San Fernando National Reserve: Meet the Area Where the Andes and the Sea Converge

The San Fernando National Reserve celebrates its tenth anniversary this month, preserving a privileged area where typical ecosystems of the Peruvian coast and mountain range converge. This allows to appreciate emblematic species such as sea lions, guanacos and condors in the same landscape.

Located one hour away from the city of San Juan de Marcona, the San Fernando National Reserve is a unique place in the Peruvian territory where the Andes and the sea converge to make way for a scenario of majestic beaches and a magical desert. This protected natural area was created on July 21, 2009, as a reserved area, and two years later it was categorized as a National Reserve. It has an extent of over 150,000 hectares and includes the district of Santiago, in the Ica province, and the districts of Changuillo, Nasca and San Juan de Marcona, in the Nasca province.

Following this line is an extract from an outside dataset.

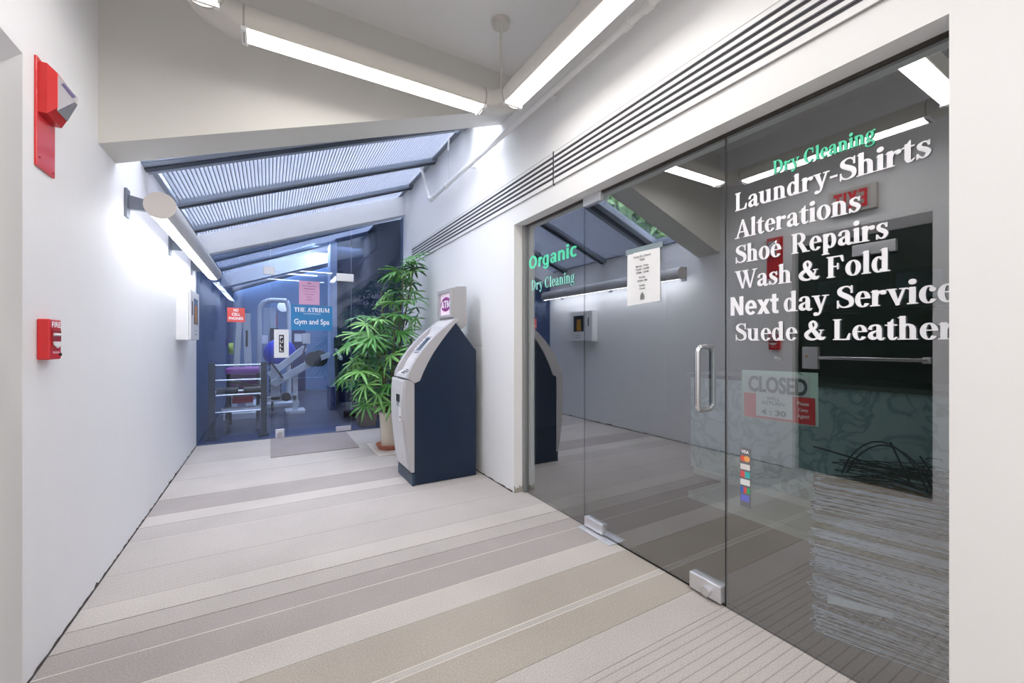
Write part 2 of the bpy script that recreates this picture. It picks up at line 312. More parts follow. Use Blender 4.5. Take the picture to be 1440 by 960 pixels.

The territory of this protected area is divided into several sectors. On the north side there is a relatively accessible area, which colors the Ica desert with its riverine forests. You can also find sandy beaches, where seasonal wetlands are formed near Punta Caballas. The southern part includes the cove of San Fernando, the coastal hills and the inaccessible cliffs of Cerro Huasipara. This hill is the highest in the Peruvian coast, with an altitude of 1,790 meters above sea level.

The cove of San Fernando, protagonist of the protected area, is a unique geographical feature on the Peruvian coast. It consists of two peninsulas that are very close to each other, with a big island in the center. This area was relatively isolated and very little visited. Only in the last decade, the flow of visitors has increased considerably.